Atlas V launch last Thursday from Vandenberg AFB.

Today's Altas V launch was itself dependent on a successful launch of another Atlas V mission last week from Vandenberg AFB in California. That mission, carrying an Air Force weather satellite, started a 7 day turnaround for support crew elements and a review of the launch data. Once the data had been cleared, and the support crew from the United Launch Alliance (ULA) had transferred over to  Florida to work on the launch of the new updated Atlas V 541, which can launch heavier payloads than the earlier Atlas V versions. Today's mission carries a secret spy satellite for the National Reconnaissance Office. 

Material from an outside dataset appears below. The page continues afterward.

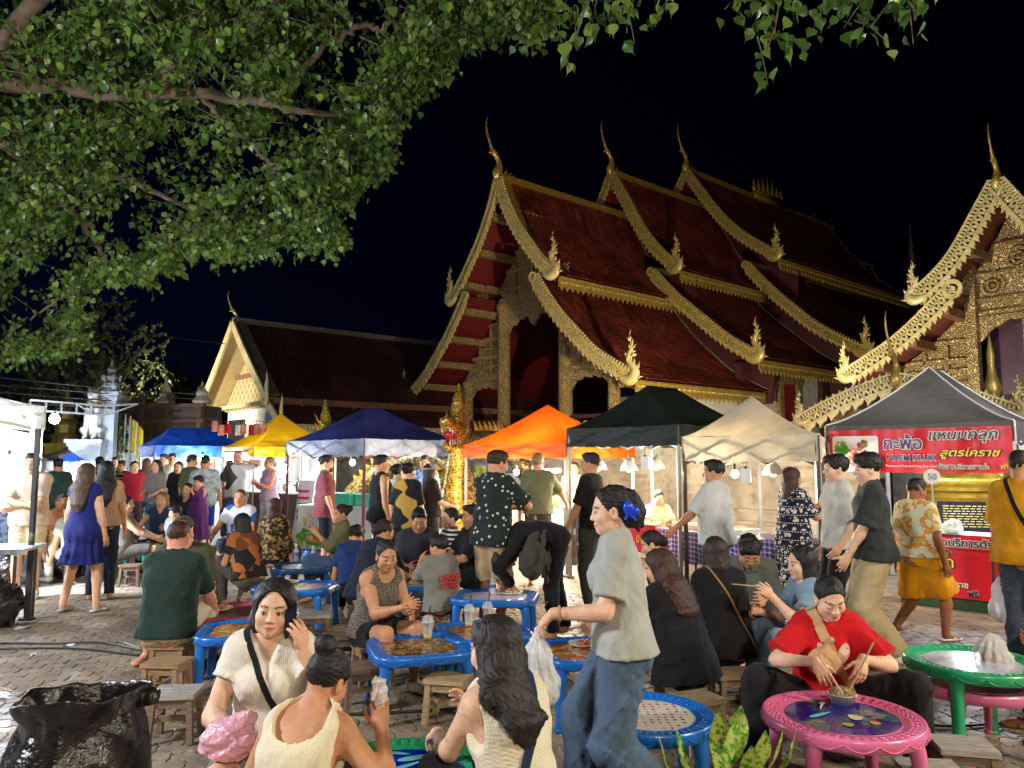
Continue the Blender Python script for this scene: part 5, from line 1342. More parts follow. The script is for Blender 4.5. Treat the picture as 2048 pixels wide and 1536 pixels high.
def naga(label,p,yaw,s=1.0,mat=None,flame=None):
 t=thing('naga_statue',label,'statue',p,yaw);mat=mat or SCALE
 v=Vol((-.45,-.62,0),(.45,.5,3.15),.021)
 for a,b,r0,r1 in(((0,.12,0),(0,-.03,.55),.22,.20),((0,-.03,.55),(0,-.10,1.05),.20,.175),((0,-.10,1.05),(0,.04,1.6),.175,.145),((0,.04,1.6),(0,.06,2.02),.145,.15)):v.cone(a,b,r0,r1,.05,X=(1,0,0),ax=1.0)
 v.cone((0,.06,2.15),(0,-.30,2.30),.19,.125,.04,X=(1,0,0),ax=1.05,bx=1.15);v.ell((0,-.38,2.33),(.12,.09,.09),None,.03)
 v.cone((0,.04,2.0),(0,-.27,1.90),.14,.085,.04,X=(1,0,0),ax=1.1,bx=1.15)
 for sg in(-1,1):v.ell((sg*.12,-.14,2.40),(.06,.07,.055),None,.02);v.cone((sg*.08,-.18,2.44),(sg*.19,.04,2.58),.035,.015,.02);v.ell((sg*.055,-.44,2.38),(.035,.03,.03),None,.01)
 v.cone((0,.05,2.35),(0,.10,2.72),.145,.10,.03).cone((0,.10,2.72),(0,.16,3.1),.10,.012,.02)
 x,y,z=v.ax[0][:,None,None],v.ax[1][None,:,None],v.ax[2][None,None,:]
 v.d=v.d+(.007*np.sin(z*62)*np.clip(1-np.abs(z-1.0)/1.0,0,1)*(y<0)+.006*np.sin(z*90)*(z>2.45)).astype(np.float32)
 vol_obj(v,'body',mat,t)
 v=Vol((-.2,-.45,1.85),(.2,.15,2.35),.016);v.cone((0,.05,2.1),(0,-.26,2.11),.12,.085,.02,X=(1,0,0),ax=1.1).cone((0,-.1,2.0),(0,-.34,1.98),.045,.03,.02);vol_obj(v,'mouth',MOUTH,t)
 mb=MB()
 for sg in(-1,1):
  for k in range(5):
   y=-.06-.075*k;xx=sg*(.135-.012*k)
   for z0,z1 in((2.20+.022*k,2.08+.012*k-(.05 if k==3 else 0)),(1.955-.008*k,2.05-.005*k+(.03 if k==4 else 0))):
    c=np.array([xx,y,z0]);V=[c+np.array([.018*math.cos(a),.022*math.sin(a),0])for a in np.linspace(0,2*math.pi,6,endpoint=False)]+[np.array([xx*.96,y,z1])];mb.add(V,[(i,(i+1)%6,6)for i in range(6)])
 mb.build('teeth',IVORY,t)
 mb=MB();fm=flame or M('flame_orange_gold',(.62,.28,.03),.35,.3,var=.3,bump=.3)
 for k in range(13):
  z=.5+k*.17;yy=float(np.interp(z,[0,.55,1.05,1.6,2.02,2.7],[.38,.22,.12,.20,.22,.18]));h=.17+.05*math.sin(k*2.3)
  mb.prism([(yy-.06,z-.09),(yy+.02,z+.08),(yy+h*.8,z+h*.9),(yy+h*.5,z+.0)],lambda a,b:(-.025,a,b),lambda a,b:(.025,a,b))
  if z>1.7:
   for sg in(-1,1):mb.prism([(yy-.1,z-.07),(yy-.02,z+.08),(yy+h*.6,z+h)],lambda a,b:(sg*(.16+.15*(b-z)),a,b),lambda a,b:(sg*(.13+.15*(b-z)),a,b))
 mb.build('flame_mane',fm,t)
 mb=MB();mb.box((0,.05,.14),(.85,.85,.28));mb.box((0,.05,.34),(.7,.7,.12));mb.build('plinth',WHITE,t)
 t.scale=(s,s,s);return t
q=gnd(908,1104);naga('rearing golden naga statue with open fanged jaws between the navy and orange stalls',(q[0],q[1],0),rad(-22))
q2=at(652,940,16.4);naga('second golden naga statue with tall crest behind the navy stall',(q2[0],q2[1],0),rad(35),.97,SCALEG)
def naga_body(label,pts,r,mat):
 t=thing('naga_balustrade',label,'statue',(0,0,0));mb=MB();C=crom(pts,50);mb.tube(C,np.linspace(r,r*.9,len(C)),14);mb.build('scaled_body',mat,t,True)
 mb=MB()
 for i in range(2,len(C)-2,2):p=C[i];tt=unit(C[i+1]-C[i-1]);mb.prism([(-.12,r*.85),(.12,r*.85),(.20,r*1.75)],lambda a,b:p+tt*a+np.array([0,0,b])+np.array([.015,.015,0]),lambda a,b:p+tt*a+np.array([0,0,b])-np.array([.015,.015,0]))
 mb.build('dorsal_flames',M('flame_orange_gold',(.62,.28,.03)),t);return t
naga_body('scaly naga body arching behind the navy stall to the golden head',[(q[0]+.1,q[1]+.45,.35),(q[0]+.1,q[1]+.9,1.3),(q[0]-.5,q[1]+1.3,1.78),(q[0]-1.5,q[1]+1.9,1.55),(q[0]-2.4,q[1]+2.6,.9)],.24,SCALED)
naga_body('coiling yellow naga tail low behind the navy stall counter',[(q2[0]+.2,q2[1]+.1,.3),(q2[0]+.9,q2[1]+.0,.95),(q2[0]+1.7,q2[1]-.1,.75),(q2[0]+2.4,q2[1]+.1,1.2),(q2[0]+2.9,q2[1]+.5,1.5)],.22,SCALEG)
naga_body('scaly naga body rising behind the orange stall',[(1.1,16.6,.2),(.6,16.2,1.0),(.2,16.0,1.6),(-.2,16.4,2.0),(-.9,17.5,2.1)],.26,SCALED)
# ------------------------------------------------------------------ trees
LEAFV=np.array([(0,0,0),(-.40,.10,.05),(-.43,.42,.06),(-.03,.86,0),(0,1.18,-.04),(.03,.86,0),(.43,.42,.06),(.40,.10,.05),(0,.40,-.05)])
LEAFF=[(0,8,1),(1,8,2),(2,8,3),(3,8,5),(5,8,6),(6,8,7),(7,8,0),(3,5,4)]
def leaf_mat(name,a,b,c,trans=.3,rough=.42):
 m,T,N,L,P=nmat(name);g=N.new('ShaderNodeNewGeometry')
 oi=N.new('ShaderNodeObjectInfo');r=mth(N,L,'FRACT',mth(N,L,'ADD',g.outputs['Random Per Island'],oi.outputs['Random']))
 col=ramp(N,L,r,[(0,a),(.55,b),(.93,c),(1,(c[0]*1.3,c[1]*1.1,c[2]))])
 L.new(col,P.inputs['Base Color']);P.inputs['Roughness'].default_value=rough;P.inputs['Specular IOR Level'].default_value=.4
 tr_=N.new('ShaderNodeBsdfTranslucent');L.new(col,tr_.inputs['Color']);mx=N.new('ShaderNodeMixShader');mx.inputs[0].default_value=trans
 L.new(P.outputs[0],mx.inputs[1]);L.new(tr_.outputs[0],mx.inputs[2]);L.new(mx.outputs[0],N['Material Output'].inputs[0]);return m
LEAF=leaf_mat('bodhi_leaf',(.04,.095,.016),(.08,.165,.028),(.18,.28,.055),rough=.32);LEAFD=leaf_mat('dark_leaf',(.04,.06,.02),(.07,.10,.03),(.13,.15,.05))
BARK=M('pale_bark',(.17,.12,.08),.85,var=.35,vs=3,bump=.7,bs=9,scale=(1,1,.4));TWIG=M('twig_bark',(.09,.075,.04),.8,var=.3)
def leaves_arrays(P,D,Nn,S):
 """P origins, D tip direction, Nn normal, S size -> vertex array"""
 X=np.cross(D,Nn);X/=np.linalg.norm(X,axis=1,keepdims=True)+1e-9;Nn=np.cross(X,D)
 V=P[:,None,:]+S[:,None,None]*(LEAFV[None,:,0,None]*X[:,None,:]+LEAFV[None,:,1,None]*D[:,None,:]+LEAFV[None,:,2,None]*Nn[:,None,:])
 return V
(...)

Progress spacecraft approaches the ISS.

In the meantime, the glitch that occurred on the recent Russian Soyuz launch to the ISS seems not to have repeated with the launch this week of a Progress robotic cargo spacecraft to the station. Using the navigational shortcut trajectory, the Progress M-23M (P55) spacecraft successfully arrived to dock with the station after a six hour flight on Wednesday April 9th. A previous Progress spacecraft, Progress M-22M (P54), undocked from the ISS on Monday. Filled with garbage and waste, the craft will remain in orbit for 11 days while engineers on the ground conduct some final experiments, then it will burn up in the atmosphere. The current Progress is docked at the Russian-built Pirs module.